On Monday the 6th of March, at about eleven o’clock at night, Smith hired another coach, and ordered the driver to proceed to St. George’s-row, on the Uxbridge-road. Upon his arrival at the place of his destination, he demanded the coachman’s money and watch with the most horrid imprecations; and on some hesitation being shown to comply with his request, he produced a pistol and a tuck-stick, with the latter of which he wounded the driver in the side. Two seven-shilling pieces, and eight and sixpence in silver, were then handed over to him, and he decamped, threatening the coachman with instant death in case of his attempting to pursue him.

His career of guilt, however, was destined soon to close; for being met in King’s-road, Chelsea, by a patrole named Jones, on Sunday night, the 20th of March, under suspicious circumstances, he was taken into custody, and a pistol and sword-stick were found in his possession. Information of his capture being published, on the morning of his examination at Bow-street, he was instantly recognised by Jones and Treadwell, the two coachmen, his robberies upon whom we have described; and further proof of his identity in the former case was found in a duplicate which was taken from his pocket, referring to the pawning of the watch of the prosecutor.

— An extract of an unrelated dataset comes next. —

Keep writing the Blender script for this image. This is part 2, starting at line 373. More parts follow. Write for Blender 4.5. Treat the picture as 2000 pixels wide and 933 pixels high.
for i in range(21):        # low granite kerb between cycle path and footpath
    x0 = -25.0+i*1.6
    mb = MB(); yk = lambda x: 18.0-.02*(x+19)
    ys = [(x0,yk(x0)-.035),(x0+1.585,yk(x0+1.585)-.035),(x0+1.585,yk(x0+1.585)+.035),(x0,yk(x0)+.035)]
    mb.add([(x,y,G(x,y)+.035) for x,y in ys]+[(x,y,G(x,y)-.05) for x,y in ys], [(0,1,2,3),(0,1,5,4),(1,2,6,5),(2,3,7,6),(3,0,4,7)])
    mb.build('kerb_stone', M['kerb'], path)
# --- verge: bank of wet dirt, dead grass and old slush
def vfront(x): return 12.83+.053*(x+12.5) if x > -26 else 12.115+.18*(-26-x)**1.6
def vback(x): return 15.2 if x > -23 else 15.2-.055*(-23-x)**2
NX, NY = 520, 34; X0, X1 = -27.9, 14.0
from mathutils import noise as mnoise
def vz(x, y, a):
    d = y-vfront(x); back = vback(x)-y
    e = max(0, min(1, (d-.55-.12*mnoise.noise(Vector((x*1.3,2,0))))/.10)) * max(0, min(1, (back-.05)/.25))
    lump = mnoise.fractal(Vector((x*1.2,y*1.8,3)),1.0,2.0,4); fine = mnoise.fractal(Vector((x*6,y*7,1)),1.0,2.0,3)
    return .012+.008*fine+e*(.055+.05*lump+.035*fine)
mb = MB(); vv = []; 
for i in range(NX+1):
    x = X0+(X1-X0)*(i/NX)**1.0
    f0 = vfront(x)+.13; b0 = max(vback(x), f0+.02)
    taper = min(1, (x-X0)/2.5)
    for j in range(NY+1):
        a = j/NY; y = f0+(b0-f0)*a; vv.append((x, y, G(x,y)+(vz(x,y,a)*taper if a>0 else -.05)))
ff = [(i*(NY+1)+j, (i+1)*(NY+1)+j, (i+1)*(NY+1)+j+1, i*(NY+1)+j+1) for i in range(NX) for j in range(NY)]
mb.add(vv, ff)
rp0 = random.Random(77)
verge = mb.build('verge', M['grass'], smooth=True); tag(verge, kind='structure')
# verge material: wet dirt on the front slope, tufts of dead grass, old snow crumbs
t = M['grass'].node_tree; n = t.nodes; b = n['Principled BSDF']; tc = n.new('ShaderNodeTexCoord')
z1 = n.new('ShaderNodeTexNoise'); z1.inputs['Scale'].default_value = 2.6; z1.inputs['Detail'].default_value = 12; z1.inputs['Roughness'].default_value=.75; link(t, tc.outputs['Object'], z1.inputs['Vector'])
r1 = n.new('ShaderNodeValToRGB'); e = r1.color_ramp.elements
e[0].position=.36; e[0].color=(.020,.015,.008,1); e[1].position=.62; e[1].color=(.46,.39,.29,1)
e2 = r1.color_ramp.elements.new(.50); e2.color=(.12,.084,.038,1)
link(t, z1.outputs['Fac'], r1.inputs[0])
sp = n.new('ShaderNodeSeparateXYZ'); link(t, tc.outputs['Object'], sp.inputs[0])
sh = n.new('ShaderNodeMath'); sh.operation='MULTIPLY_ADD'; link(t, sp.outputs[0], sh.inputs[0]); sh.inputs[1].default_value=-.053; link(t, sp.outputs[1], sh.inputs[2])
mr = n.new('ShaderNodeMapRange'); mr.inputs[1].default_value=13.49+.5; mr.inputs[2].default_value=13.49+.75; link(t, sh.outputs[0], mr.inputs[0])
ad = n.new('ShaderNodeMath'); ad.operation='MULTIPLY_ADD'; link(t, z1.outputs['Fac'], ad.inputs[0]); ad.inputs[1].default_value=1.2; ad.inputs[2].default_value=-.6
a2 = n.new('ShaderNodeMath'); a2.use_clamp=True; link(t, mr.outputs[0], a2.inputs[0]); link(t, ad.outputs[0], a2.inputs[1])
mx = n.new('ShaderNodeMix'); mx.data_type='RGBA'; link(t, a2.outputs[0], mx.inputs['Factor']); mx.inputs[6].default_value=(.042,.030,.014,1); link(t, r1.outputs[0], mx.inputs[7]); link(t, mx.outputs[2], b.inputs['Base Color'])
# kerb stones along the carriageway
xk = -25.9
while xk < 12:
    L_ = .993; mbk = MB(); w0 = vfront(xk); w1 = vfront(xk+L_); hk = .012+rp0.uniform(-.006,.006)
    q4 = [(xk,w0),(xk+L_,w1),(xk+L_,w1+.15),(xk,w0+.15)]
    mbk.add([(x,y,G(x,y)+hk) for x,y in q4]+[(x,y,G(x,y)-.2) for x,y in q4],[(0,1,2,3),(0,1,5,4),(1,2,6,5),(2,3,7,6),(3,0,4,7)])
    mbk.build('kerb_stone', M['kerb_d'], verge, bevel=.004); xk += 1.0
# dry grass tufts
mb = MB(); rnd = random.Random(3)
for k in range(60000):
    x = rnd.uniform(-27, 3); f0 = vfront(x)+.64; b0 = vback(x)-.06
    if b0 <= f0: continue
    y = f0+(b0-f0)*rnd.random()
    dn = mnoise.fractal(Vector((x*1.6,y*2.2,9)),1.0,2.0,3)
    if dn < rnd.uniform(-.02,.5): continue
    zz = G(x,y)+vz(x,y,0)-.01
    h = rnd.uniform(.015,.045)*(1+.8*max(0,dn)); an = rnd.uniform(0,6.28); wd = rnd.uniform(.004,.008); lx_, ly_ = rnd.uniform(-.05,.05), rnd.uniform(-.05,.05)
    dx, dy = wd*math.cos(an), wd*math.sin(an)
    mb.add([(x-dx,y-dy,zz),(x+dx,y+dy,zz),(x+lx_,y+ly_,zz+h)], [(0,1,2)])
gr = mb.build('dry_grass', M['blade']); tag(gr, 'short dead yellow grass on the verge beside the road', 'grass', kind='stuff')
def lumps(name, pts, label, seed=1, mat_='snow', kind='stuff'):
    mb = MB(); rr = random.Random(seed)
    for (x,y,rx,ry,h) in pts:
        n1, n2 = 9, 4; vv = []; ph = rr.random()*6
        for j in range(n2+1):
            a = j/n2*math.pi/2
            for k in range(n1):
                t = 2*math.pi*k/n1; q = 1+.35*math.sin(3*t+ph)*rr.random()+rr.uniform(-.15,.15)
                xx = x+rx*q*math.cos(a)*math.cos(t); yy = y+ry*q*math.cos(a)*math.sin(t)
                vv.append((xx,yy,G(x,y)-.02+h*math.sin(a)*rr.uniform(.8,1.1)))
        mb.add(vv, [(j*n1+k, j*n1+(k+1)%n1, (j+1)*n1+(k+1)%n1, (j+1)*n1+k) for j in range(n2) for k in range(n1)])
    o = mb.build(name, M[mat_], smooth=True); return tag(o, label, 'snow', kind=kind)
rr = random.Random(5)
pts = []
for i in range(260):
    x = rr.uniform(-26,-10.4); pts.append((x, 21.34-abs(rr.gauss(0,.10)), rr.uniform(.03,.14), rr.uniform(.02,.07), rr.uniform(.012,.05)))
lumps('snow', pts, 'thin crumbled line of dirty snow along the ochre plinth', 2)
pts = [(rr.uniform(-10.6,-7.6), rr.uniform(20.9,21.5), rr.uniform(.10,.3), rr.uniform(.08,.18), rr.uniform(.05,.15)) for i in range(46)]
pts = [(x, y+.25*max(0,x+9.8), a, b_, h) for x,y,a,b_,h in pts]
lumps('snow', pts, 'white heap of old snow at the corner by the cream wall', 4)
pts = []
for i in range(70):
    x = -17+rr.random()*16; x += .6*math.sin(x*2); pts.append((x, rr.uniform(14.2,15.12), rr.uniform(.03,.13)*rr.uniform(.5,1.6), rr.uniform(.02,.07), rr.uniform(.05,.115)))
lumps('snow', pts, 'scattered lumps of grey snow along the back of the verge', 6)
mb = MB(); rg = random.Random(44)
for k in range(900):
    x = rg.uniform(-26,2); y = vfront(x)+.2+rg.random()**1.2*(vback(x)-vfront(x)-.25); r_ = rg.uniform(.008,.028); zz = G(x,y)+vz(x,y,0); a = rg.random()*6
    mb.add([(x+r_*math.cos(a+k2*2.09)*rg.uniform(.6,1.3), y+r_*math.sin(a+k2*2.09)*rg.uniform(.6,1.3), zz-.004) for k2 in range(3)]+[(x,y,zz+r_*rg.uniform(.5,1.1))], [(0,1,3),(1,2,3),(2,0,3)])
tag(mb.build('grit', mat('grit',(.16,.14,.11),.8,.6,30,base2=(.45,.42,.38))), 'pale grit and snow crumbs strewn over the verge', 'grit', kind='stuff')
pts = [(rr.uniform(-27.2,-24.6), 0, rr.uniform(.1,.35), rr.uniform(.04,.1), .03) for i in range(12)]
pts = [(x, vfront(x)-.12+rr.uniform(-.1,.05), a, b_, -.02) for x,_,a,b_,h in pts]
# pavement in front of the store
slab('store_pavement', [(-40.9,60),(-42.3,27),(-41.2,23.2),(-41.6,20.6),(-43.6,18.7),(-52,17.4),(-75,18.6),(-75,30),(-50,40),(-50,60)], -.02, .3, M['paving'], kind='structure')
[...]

Three other charges of a similar character were subsequently preferred against him by other coachmen, whom he had induced to convey him to unfrequented places in the vicinity of London; and a fourth case of robbery on the highway was proved by John Chilton, a porter at Messrs. Spode’s Staffordshire warehouse, whom he had met at Bayswater, and whom, after having maltreated and wounded, he had robbed of three shillings and sixpence.

On his trial the prisoner was recognised as a discharged artillery-man, and was identified by Treadwell, one of his prosecutors, as having been his fellow-prisoner in the King’s Bench; and he was found guilty, and sentenced to death.

He was hanged at the Old Bailey in the month of June 1803, apparently fully sensible of the enormity of the crimes which he had committed.


GEORGE FOSTER.
EXECUTED FOR THE MURDER OF HIS WIFE AND CHILD.

THE conviction of this wretched man was founded entirely upon circumstantial evidence.

He was indicted on the 14th January, 1803, at the Old Bailey, for the wilful murder of his wife and child.

From the testimony of the witnesses called in support of the case for the prosecution, it appeared, that the prisoner lived in a place called North row, Grosvenor-square, and that his wife and child lived with the mother of the former in Old Boswell-court, but were in the habit of going to the prisoner’s lodgings to sleep, every Saturday night. On the 4th December, in compliance with this custom, his wife quitted her mother’s house with the child, and was never more seen by her until the Wednesday following, when her body was picked up in the Paddington Canal, near the Mitre Tavern, at a distance of about two miles from Paddington. Inquiries were subsequently made, the result of which proved, that the prisoner had been seen with his wife at the Mitre, as late as half-past four o’clock on the evening of the 5th December, and that then they went away together, walking by the side of the canal towards London. The prisoner was met in town, by an acquaintance, at about six o’clock; but no suspicion was entertained until the discovery of the body. The prisoner was then taken into custody, when he declared that immediately on his leaving the Mitre, he had quitted his wife, and had gone across the fields as far as Whetstone, on his way to Barnet to see two of his children, who were in the workhouse there; but that on his arrival there, it was so dark that he returned to London at about eight o’clock, but that he never saw his wife again.